Perhaps the Sodom and Gomorrah nature of Vegas was why some of my thoughts and conversations this weekend revolved around life and death.
My friend and I were having breakfast one morning and the topic of death came up. Well, of burial, specifically. My mother has already pre-paid for her burial (grave, interment, casket, I think); she’ll be buried next to her mother. I’m sure the necessary paperwork is somewhere I’ll never find it when the time comes. My understanding is that it’s better (read: more economical) to plan your/your loved ones burial well in advance. And once she’s buried there, and the house sold, the likelihood of me returning to that area will increasingly diminish as time passes. I’ve no love for Florida, and “paying my respects” is an interesting practice that I can’t seem to wrap my brain around. It’s not like the dead “know” you came to say hello (or cry, or shout, or curse or tell stories, or lay flowers or small stones).

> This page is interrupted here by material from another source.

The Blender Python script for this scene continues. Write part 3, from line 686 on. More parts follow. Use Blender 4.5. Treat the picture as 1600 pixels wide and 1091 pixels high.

I realize the ritual is for the living, part of the mourning process for many. We place markers, also not for the dead but for the living; monuments, tributes, “I was here, once” your sign says to those who care to read it. You were here, once, and this is who you were: someone’s mother, daughter, you were loved, you were important to someone or some many someones enough for them to erect a stone for others to see. You Were Here. You Are Gone, Now.
Flying also brings about anxiety of a premature death, and the events of the past week, of the downing of the Malaysian airliner over the Ukraine, had me white knuckling the armrests every time the planes pitched and wobbled. Reminds me it’s time to get my affairs in order.